# REQUIRED TASK
Return exactly the lines that run from the beginning through the line containing "H,XA,YP,ZB,YB,XO,ZT=2.77,.873,1.813,.216,3.966,.0127,2.14", both included, and no others.

# DATA EXTRACT
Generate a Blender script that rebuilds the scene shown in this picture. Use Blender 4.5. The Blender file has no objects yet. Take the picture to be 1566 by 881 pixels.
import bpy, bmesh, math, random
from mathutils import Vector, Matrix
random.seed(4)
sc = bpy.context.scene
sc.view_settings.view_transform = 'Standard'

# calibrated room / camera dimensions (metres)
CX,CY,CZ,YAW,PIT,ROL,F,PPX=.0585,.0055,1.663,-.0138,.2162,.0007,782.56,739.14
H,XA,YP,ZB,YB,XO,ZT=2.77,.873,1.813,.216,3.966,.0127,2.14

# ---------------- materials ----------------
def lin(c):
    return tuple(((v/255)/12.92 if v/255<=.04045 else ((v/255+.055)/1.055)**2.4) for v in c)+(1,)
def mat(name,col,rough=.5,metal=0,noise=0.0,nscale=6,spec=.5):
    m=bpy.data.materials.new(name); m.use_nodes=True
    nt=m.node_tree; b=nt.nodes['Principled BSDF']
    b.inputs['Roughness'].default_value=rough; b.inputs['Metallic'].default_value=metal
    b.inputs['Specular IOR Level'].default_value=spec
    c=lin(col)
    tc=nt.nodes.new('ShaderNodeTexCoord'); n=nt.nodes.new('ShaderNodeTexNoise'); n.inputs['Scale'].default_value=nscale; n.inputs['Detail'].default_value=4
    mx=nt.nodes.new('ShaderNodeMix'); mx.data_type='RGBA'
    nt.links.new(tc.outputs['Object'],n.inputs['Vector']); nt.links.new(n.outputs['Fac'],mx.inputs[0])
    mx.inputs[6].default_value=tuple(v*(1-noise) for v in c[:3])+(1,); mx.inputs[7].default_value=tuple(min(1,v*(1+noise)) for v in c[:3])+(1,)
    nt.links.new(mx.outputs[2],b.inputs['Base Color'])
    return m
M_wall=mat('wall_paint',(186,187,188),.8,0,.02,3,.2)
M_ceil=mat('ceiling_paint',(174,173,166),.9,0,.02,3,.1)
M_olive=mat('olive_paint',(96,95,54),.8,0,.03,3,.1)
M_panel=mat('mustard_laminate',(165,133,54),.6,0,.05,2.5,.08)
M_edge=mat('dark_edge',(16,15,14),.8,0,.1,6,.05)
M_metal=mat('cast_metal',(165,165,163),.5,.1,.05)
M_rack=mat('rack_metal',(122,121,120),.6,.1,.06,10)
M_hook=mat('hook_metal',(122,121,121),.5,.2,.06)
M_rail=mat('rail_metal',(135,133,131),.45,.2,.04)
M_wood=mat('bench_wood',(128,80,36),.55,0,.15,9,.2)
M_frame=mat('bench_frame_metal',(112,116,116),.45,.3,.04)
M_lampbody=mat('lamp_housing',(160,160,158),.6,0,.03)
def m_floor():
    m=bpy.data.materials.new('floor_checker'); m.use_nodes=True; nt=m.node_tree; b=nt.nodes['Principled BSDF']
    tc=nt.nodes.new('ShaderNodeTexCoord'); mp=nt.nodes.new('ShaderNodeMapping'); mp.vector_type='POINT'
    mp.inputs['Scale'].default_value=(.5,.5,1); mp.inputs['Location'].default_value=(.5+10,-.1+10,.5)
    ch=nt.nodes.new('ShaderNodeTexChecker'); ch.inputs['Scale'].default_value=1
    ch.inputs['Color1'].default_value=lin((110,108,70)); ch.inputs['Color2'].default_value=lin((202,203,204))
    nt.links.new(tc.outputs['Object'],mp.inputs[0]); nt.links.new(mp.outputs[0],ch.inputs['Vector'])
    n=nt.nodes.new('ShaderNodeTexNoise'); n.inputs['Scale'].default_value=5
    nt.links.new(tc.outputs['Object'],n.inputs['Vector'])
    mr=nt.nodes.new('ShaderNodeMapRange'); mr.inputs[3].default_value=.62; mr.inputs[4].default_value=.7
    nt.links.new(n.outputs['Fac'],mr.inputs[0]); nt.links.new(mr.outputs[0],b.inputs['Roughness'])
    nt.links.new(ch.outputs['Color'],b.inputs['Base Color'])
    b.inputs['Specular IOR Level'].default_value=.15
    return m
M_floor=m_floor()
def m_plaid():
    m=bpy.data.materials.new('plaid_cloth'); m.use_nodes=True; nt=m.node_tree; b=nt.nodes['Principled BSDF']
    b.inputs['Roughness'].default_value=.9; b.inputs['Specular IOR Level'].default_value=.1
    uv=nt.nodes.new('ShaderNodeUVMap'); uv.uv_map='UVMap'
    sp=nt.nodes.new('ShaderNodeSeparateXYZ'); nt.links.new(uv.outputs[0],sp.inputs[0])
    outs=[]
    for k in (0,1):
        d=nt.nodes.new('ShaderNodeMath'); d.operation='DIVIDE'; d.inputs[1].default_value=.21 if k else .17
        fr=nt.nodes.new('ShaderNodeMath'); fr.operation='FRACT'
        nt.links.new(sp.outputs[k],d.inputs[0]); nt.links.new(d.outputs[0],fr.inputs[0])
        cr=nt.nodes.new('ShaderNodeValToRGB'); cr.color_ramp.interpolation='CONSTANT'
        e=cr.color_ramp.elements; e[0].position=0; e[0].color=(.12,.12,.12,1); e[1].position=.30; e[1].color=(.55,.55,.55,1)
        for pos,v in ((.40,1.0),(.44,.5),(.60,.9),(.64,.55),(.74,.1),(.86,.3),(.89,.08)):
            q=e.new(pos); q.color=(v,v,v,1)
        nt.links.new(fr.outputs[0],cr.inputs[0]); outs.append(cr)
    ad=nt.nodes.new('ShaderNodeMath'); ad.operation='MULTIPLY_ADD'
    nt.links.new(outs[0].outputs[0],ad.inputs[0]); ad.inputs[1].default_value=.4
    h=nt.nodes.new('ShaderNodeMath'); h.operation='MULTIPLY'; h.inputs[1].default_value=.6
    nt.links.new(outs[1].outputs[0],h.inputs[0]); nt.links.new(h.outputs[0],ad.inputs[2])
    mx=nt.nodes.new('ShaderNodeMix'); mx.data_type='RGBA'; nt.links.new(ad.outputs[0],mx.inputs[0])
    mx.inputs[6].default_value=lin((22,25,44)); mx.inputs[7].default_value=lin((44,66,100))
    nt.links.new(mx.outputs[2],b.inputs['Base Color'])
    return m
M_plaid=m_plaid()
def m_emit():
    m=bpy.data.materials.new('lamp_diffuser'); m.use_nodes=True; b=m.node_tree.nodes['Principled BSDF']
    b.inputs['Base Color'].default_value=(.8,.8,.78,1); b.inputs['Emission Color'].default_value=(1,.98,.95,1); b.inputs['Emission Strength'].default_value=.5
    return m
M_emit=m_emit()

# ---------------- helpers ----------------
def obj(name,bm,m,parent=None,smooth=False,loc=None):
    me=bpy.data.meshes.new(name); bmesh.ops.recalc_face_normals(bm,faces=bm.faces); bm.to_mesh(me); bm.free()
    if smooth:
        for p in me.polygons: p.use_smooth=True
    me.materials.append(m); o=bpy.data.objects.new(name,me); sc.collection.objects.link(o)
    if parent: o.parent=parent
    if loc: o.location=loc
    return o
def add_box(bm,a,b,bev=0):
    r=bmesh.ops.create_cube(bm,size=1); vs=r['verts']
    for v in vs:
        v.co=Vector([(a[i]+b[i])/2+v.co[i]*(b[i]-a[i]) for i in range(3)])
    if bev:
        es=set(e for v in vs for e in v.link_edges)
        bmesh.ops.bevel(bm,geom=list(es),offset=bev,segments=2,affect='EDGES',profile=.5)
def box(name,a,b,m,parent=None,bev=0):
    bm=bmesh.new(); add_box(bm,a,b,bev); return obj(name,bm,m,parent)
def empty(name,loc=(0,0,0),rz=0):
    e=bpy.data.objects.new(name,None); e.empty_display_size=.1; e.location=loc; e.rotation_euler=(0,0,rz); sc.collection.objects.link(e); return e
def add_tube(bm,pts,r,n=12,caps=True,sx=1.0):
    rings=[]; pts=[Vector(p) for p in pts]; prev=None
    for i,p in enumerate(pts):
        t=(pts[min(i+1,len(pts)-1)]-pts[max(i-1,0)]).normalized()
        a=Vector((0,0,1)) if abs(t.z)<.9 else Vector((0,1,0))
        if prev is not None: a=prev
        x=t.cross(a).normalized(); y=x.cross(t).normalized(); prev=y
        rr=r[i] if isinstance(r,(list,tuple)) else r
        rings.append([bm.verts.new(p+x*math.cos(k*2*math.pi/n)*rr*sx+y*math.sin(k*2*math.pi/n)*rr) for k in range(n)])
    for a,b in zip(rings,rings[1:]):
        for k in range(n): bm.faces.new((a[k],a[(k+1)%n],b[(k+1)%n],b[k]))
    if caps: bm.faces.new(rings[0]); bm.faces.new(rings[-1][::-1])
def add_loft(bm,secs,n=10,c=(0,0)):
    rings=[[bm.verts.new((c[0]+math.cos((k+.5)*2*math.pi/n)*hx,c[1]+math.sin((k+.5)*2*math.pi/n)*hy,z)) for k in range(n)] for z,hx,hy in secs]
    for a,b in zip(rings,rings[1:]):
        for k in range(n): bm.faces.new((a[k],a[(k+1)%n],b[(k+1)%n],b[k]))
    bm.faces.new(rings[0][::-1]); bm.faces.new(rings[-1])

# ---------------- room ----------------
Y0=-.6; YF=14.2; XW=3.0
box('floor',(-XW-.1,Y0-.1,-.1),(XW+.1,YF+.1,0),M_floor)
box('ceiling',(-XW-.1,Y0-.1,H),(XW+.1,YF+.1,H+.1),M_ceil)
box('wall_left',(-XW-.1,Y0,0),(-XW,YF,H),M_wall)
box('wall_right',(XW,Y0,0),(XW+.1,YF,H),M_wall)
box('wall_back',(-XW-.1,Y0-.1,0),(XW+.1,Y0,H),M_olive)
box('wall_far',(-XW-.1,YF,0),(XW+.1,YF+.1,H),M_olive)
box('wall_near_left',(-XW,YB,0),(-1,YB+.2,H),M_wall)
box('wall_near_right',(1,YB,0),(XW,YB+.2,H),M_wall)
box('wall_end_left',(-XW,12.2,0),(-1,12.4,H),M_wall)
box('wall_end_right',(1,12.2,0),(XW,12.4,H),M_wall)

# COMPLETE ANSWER
Generate a Blender script that rebuilds the scene shown in this picture. Use Blender 4.5. The Blender file has no objects yet. Take the picture to be 1566 by 881 pixels.
import bpy, bmesh, math, random
from mathutils import Vector, Matrix
random.seed(4)
sc = bpy.context.scene
sc.view_settings.view_transform = 'Standard'

# calibrated room / camera dimensions (metres)
CX,CY,CZ,YAW,PIT,ROL,F,PPX=.0585,.0055,1.663,-.0138,.2162,.0007,782.56,739.14
H,XA,YP,ZB,YB,XO,ZT=2.77,.873,1.813,.216,3.966,.0127,2.14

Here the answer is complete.